Yaşamda öyle bir noktaya geldik ki... Komşusunu, akrabasını, ailesini, yakınını, mümin kardeşini, Türk soydaşlarını düşünmeyen bir hayat yaşıyoruz. 

Kafalarda tek bir düşünce var: Bana dokunmaya yılan bin yıl yaşasın.

Hayatımızı bireyselliğe dönüştürdük. 

Bu hale gelmemizde tabii ki kültürel bozulma var. 

Günümüzdeki gelişen teknolojiyle bağlı olarak  kolay yaşam tarzı karşısında insanların sürekli dünyayla iletişim içinde olması kültürel bozulmayı hızlandırdı. 
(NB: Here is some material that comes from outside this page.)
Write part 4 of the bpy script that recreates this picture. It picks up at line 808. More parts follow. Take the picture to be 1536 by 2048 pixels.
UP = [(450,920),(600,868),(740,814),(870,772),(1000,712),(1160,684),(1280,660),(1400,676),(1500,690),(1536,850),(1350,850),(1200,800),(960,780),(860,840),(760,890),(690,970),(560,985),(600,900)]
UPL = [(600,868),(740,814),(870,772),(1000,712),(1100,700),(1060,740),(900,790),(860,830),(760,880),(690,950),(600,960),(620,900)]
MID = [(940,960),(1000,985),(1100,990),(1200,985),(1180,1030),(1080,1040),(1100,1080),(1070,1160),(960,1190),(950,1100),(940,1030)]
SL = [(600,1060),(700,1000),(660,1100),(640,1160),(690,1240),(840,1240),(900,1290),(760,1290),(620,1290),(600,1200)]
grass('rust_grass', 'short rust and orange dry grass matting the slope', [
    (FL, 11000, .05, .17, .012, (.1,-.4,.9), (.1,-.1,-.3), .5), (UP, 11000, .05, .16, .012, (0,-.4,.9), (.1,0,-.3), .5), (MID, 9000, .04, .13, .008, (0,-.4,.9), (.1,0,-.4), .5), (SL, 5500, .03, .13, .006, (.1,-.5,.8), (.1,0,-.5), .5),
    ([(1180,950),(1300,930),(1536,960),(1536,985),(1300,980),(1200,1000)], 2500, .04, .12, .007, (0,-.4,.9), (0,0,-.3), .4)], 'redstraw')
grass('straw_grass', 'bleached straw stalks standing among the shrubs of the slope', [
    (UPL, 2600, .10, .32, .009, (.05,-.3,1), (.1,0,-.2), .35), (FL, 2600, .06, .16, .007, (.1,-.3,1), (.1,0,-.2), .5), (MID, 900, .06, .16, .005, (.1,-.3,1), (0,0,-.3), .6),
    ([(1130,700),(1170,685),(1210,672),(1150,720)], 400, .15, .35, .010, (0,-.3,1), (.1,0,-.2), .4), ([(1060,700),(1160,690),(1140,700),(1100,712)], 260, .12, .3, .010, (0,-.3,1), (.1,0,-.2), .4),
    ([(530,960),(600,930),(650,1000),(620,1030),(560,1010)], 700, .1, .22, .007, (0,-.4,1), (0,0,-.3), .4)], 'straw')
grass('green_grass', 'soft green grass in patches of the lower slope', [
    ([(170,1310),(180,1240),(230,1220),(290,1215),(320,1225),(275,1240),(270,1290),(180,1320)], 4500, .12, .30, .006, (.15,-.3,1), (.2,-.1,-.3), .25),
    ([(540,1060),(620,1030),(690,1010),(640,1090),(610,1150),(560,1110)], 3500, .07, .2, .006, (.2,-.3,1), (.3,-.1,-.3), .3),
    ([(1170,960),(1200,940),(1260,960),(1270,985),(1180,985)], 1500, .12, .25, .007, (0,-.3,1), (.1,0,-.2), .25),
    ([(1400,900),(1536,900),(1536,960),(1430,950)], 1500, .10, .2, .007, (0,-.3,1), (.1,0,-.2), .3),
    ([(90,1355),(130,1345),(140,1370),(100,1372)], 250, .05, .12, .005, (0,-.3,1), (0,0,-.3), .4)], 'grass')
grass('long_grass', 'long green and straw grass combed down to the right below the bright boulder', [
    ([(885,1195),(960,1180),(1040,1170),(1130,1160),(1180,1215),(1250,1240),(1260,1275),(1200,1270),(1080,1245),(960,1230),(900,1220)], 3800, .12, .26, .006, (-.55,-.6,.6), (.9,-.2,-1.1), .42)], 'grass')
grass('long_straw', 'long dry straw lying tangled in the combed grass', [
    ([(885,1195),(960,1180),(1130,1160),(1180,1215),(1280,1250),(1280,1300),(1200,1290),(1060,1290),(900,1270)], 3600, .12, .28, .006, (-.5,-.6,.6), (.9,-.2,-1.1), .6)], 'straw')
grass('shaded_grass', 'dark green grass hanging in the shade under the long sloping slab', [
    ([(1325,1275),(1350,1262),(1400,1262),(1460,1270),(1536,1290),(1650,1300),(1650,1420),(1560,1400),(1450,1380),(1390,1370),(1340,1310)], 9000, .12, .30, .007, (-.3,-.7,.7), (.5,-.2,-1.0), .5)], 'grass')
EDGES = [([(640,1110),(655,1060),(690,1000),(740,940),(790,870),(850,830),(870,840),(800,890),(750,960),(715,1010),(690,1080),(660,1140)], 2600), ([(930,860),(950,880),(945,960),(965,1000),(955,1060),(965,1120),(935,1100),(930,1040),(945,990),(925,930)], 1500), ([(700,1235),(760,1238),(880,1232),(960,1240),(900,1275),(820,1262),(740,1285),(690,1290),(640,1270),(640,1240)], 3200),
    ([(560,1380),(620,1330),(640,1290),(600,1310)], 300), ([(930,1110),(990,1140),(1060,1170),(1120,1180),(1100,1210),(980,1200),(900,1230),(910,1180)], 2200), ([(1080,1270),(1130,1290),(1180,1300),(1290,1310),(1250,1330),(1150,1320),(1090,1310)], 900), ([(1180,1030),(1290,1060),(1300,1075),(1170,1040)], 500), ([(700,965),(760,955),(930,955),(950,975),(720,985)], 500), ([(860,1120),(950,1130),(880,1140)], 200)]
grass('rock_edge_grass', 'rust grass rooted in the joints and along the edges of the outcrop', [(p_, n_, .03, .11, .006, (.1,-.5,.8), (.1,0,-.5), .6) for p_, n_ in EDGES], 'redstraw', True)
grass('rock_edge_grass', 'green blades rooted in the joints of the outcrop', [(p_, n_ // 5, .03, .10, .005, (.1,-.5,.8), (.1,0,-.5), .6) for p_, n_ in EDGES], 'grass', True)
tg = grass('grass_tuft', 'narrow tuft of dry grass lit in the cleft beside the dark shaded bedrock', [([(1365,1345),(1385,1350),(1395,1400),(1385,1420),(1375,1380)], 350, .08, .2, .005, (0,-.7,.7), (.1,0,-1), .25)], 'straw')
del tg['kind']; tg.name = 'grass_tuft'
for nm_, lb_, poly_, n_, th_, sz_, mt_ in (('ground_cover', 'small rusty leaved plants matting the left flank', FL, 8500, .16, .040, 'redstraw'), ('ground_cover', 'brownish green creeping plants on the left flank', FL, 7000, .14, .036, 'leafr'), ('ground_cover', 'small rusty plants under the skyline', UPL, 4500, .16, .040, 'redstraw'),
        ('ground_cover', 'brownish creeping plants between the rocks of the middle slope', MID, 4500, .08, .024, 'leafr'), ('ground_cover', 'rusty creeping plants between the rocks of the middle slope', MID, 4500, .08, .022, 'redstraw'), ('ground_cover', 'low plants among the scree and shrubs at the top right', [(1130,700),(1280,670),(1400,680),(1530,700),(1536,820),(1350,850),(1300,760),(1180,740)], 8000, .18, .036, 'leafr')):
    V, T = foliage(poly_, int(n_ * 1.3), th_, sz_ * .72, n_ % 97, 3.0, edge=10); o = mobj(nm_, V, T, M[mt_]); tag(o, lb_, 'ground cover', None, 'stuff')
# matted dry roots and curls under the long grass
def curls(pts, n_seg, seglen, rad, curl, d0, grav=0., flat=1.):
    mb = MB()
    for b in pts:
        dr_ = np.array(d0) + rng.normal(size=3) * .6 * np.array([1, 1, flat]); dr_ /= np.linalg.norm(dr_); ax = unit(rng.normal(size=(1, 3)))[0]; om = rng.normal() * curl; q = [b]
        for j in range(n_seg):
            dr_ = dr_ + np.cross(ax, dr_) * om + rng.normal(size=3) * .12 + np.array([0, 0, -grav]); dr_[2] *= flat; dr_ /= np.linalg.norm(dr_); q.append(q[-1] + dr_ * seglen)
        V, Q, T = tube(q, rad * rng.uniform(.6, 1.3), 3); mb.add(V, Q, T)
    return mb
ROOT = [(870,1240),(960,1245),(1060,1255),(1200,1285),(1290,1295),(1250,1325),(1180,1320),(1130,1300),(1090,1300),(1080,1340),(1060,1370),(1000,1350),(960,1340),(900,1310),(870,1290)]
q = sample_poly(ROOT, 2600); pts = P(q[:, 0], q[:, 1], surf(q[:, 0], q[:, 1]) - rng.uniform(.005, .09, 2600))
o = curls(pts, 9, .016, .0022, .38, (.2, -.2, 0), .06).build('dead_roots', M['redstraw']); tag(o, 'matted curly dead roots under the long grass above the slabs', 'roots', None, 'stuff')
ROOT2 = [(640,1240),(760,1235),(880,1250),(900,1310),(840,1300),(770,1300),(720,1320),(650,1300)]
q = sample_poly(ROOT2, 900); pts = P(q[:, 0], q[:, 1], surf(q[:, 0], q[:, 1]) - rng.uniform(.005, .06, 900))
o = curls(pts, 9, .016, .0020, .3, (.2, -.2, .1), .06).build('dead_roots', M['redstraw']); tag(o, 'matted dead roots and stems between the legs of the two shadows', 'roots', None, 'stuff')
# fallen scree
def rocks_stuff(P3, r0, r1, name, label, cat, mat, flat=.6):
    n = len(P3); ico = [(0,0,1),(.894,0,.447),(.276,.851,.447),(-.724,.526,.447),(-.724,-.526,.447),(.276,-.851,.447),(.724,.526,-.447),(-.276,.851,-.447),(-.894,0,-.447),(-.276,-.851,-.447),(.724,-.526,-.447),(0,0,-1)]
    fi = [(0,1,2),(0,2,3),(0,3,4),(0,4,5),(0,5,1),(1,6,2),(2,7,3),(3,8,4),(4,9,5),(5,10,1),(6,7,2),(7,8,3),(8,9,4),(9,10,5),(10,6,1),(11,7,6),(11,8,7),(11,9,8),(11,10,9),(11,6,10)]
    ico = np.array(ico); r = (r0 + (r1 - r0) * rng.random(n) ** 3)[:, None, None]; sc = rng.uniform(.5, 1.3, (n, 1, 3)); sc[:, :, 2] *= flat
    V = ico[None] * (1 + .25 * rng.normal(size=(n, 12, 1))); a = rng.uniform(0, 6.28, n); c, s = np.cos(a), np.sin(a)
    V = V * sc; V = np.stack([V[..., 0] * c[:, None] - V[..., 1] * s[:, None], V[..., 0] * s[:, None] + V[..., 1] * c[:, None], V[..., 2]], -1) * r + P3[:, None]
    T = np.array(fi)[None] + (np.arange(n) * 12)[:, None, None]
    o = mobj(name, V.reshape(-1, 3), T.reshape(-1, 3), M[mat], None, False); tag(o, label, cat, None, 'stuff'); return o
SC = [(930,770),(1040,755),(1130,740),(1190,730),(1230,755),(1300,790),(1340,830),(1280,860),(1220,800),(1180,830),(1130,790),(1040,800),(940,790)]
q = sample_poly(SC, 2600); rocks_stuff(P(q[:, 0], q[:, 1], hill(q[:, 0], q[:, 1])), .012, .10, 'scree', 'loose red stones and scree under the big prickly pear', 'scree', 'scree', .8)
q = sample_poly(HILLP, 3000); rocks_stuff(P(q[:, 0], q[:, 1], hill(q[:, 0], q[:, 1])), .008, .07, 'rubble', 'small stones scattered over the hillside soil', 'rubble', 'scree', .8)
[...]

Batıcı kültür anlayışı toplumlara aktarıldı. 

Kendini düşünen, bireysel yaşayan, çevresinde ne olup bitmiş umurunda olmayan bir yaşam tarzı. 

Sanırım bu işin sonu çok da iyiye gitmeyecek. Bencil bir hayat tarzının toplumlara bir faydası yok ve olmamıştır. Hatta bu yapıdaki toplumlar içine kapanık yaşadığı için yaşam kültürünü de unutmuş durumda. Teknolojiyle, lüks yaşam biçimiyle, bol yemek yeme anlayışı içinde günlerini gün ediyorlar. 
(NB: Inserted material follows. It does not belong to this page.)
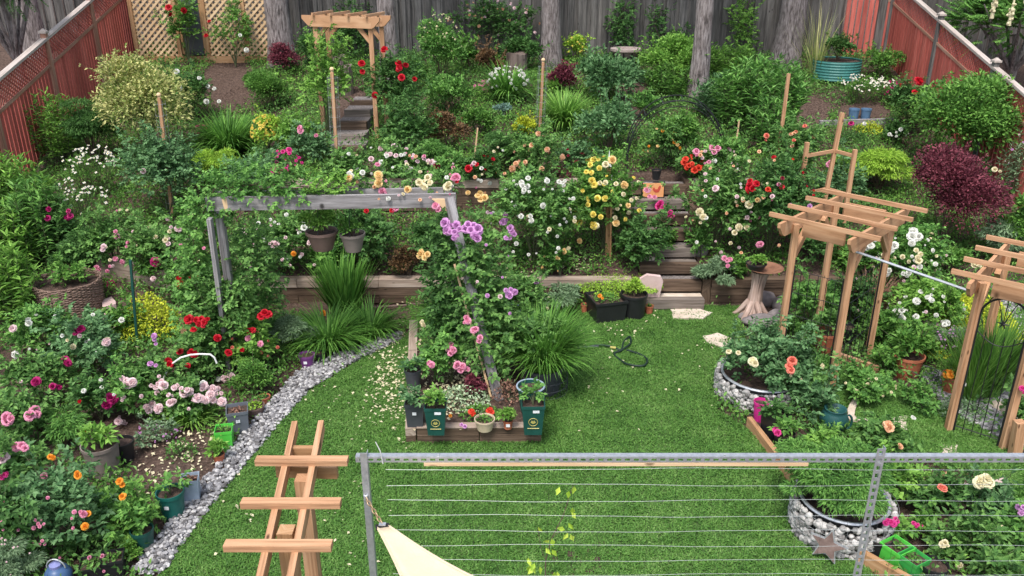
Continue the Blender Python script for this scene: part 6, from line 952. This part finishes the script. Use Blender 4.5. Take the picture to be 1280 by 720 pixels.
# ================================================================== low filler growth over the beds
def cover(n, name, label, col, zmax, L, mask, seed):
    g = np.random.default_rng(seed); X = g.uniform(-9.2, 9.2, n); Y = g.uniform(5.5, 22, n); nz = np.sin(X*2.3+seed)*np.sin(Y*1.9+seed*2)+.6*np.sin(X*5.1-Y*3.7+seed)
    ok = nz > mask; ok &= ~inpoly(X, Y, LP) & ~inpoly(X, Y, RP) & ~inpoly(X, Y, PEBP) & ~((X > STX0-.05) & (X < STX1+.05) & (Y > 11.5) & (Y < 14.3)) & ~((Y > 11.85) & (Y < 12.12) & (np.abs(X) < 5.1)) & ~((Y > 13.7) & (Y < 13.95) & (np.abs(X) < 5)) & ~inpoly(X, Y, [PLA, PLB, PLC, PLD])
    Z = gz(X, Y); dp = Y*CP-(Z-CAMH)*SP; px = 640+FPX*X/dp; py = 360-FPX*(Y*SP+(Z-CAMH)*CP)/dp
    for cx, cy, rx, ry in ((215, 575, 60, 42), (1010, 142, 26, 22), (288, 108, 36, 34), (790, 130, 20, 30), (560, 380, 44, 16), (440, 150, 26, 40), (150, 540, 40, 40), (25, 470, 30, 40), (1105, 650, 60, 30), (160, 395, 60, 14), (1265, 500, 30, 45), (95, 395, 60, 20), (1080, 145, 34, 16), (150, 470, 30, 18), (950, 395, 45, 22), (430, 390, 80, 25), (1215, 400, 50, 20), (1255, 435, 32, 22), (1110, 680, 50, 40), (955, 535, 22, 30)): ok &= ((px-cx)/rx)**2+((py-cy)/ry)**2 > 1
    P3 = np.column_stack([X, Y, Z])[ok]; n = len(P3); P3[:, 2] += g.random(n)**1.5*zmax*(.4+.6*np.clip(nz[ok], 0, 1)); m = MB(); leaves(m, P3, g.normal(size=(n, 3))+[0, 0, .3], np.array([0, 0, 1.])+.7*g.normal(size=(n, 3)), L*g.uniform(.6, 1.3, n), L*.5); return tag(m.build(name, LEAF[col]), label, 'ground cover', kind='stuff')
cover(260000, 'ground_cover', 'low mixed green growth filling the beds', 'mid', .30, .06, -.35, 1); cover(200000, 'ground_cover', 'blue green low leaves between the rose bushes', 'rose', .36, .065, -.25, 4); cover(110000, 'ground_cover', 'lighter seedlings and weeds in the beds', 'light', .3, .05, .1, 9)
# leaf and bark litter on the soil
g = np.random.default_rng(3); n = 60000; X = g.uniform(-9, 9, n); Y = g.uniform(5.5, 22, n); ok = ~inpoly(X, Y, LP) & ~inpoly(X, Y, RP) & ~inpoly(X, Y, PEBP) & ~((X > STX0-.05) & (X < STX1+.05) & (Y > 11.5) & (Y < 14.3)); P3 = np.column_stack([X, Y, gz(X, Y)+.02])[ok]; n = len(P3); m = MB(); leaves(m, P3, g.normal(size=(n, 3))*[1, 1, .3], np.array([0, 0, 1.])+.5*g.normal(size=(n, 3)), g.uniform(.02, .06, n), .014); tag(m.build('bark_mulch', leafmat('bark_chip', [(.04, .025, .018), (.12, .075, .055), (.27, .19, .14)], 0)), 'brown bark chips strewn over the soil', 'mulch', kind='stuff')
# ================================================================== CAMERA AND LIGHT
cd = bpy.data.cameras.new('camera'); cam = bpy.data.objects.new('camera', cd); COL.objects.link(cam); cd.sensor_width = 36; cd.lens = 36*FPX/1280; cd.clip_end = 200; cd.clip_start = .05; cam.location = (0, 0, CAMH); cam.rotation_euler = (R(90)-PITCH, 0, 0); scene.camera = cam
w = bpy.data.worlds.new('World'); scene.world = w; w.use_nodes = True; nt = w.node_tree; nt.nodes.clear(); out = nt.nodes.new('ShaderNodeOutputWorld'); bg = nt.nodes.new('ShaderNodeBackground'); sky = nt.nodes.new('ShaderNodeTexSky'); sky.sky_type = 'NISHITA'; sky.sun_disc = False; sky.sun_elevation = R(62); sky.sun_rotation = R(200); sky.air_density = 1.0; sky.dust_density = 3.0; sky.ozone_density = 1.0
hs = nt.nodes.new('ShaderNodeHueSaturation'); hs.inputs['Saturation'].default_value = .65; nt.links.new(sky.outputs[0], hs.inputs['Color']); nt.links.new(hs.outputs[0], bg.inputs[0]); bg.inputs[1].default_value = .13; nt.links.new(bg.outputs[0], out.inputs[0])
sd = bpy.data.lights.new('sun', 'SUN'); sd.energy = 1.5; sd.angle = R(15); sd.color = (1, .95, .88); so = bpy.data.objects.new('sun', sd); COL.objects.link(so); a_, e_ = R(200), R(62); so.rotation_euler = Vector((-math.sin(a_)*math.cos(e_), -math.cos(a_)*math.cos(e_), -math.sin(e_))).to_track_quat('-Z', 'Y').to_euler(); so.location = (0, 0, 20)
vs = scene.view_settings; vs.view_transform = 'Standard'; vs.look = 'None'; vs.exposure = 1.0; vs.gamma = 1; vs.use_curve_mapping = False
cy = scene.cycles; cy.max_bounces = 5; cy.diffuse_bounces = 3; cy.glossy_bounces = 2; cy.transmission_bounces = 3; cy.transparent_max_bounces = 4; cy.use_denoising = True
Maalesef şu anda biz de aynı durumu yaşamaya başladık. Gençlerdeki bozulma hat safhaya çıkmış durumda. Geleneksel aile yapısına bağlı bireyler bu duruma direnmeye çalışsa da belli bir süre sonra onlar da aynı duruma düşüyor. 

"Kendin için yaşa ve kendin için öl" anlayışı değişmediği sürece de çok fazla yapacak bir şey yok gibi. 

Bu yapıyı değiştirmek de yeni bir kültürel çalışmanın yapılmasıdır. Göstermelik değerler eğitimi ile bu işin mümkün olmayacağı açık. Daha ciddi çalışmaların yapılması ve toplumunda şimdiden gelecek nesillere örnek olacak yapıya getirilmesi gerekiyor. Toplum insani değerlere yeniden ödenmediği sürece okulda verilen eğitim pratikte kaybolur. Toplumun ruhsal dinamiklerini ortaya çıkarmalı ve ahlak, maneviyat, milli değerler benliklere kazınmalıdır. Aksi takdirde bencilleşen yapı içinde toplumsal yapı ortadan kalkacaktır. 

Bu anlamda şu hikaye oldukça önemlidir; 

Dünya hayatında hep kötülük işleyen bir adamı ölünce cehennem kapısında bir melek karşıladı. 

Melek adama şöyle seslendi: Hayatta iken tek bir gün bile birisine 

iyilik yaptıysan buraya girmeyeceksin.

Günahkar adam uzun süre düşündükten sonra, bir keresinde ormanda gördüğü örümceği hatırladı.  Balta girmemiş ormanda yürürken önüne  bir örümcek ağı çıkmıştı. Adam ağı bozmamak ve örümceği ezmemek için o gün yolunu değiştirmişti. Heyecan içinde o günü meleğe anlattı. 

Melek adama gülümsedi ve ardından elini şaklattı.

Gökten bir örümcek ağı inmişti.

Adam bu ağa tutunarak cennete girebilecekti. 

Adam neşe içinde ağa tırmanırken cehennemden bazıları da bu ağa tutunarak cennete gitmeye çalıştılar. Ama adam ağın o kadar çok insanı taşımayacağından korkarak onları itmeye başladı. Tam o sırada ağ gerçekten koptu ve diğerleri ile birlikte adam da cehenneme düştü.

"Yazık" dedi melek.

"Bencilliğin, hayatında işlediğin tek iyiyi de kötülüğe döndürdü.

O insanlara şefkat gösterebilseydin eğer, ağın herkesi taşıyabileceğini de görecektin."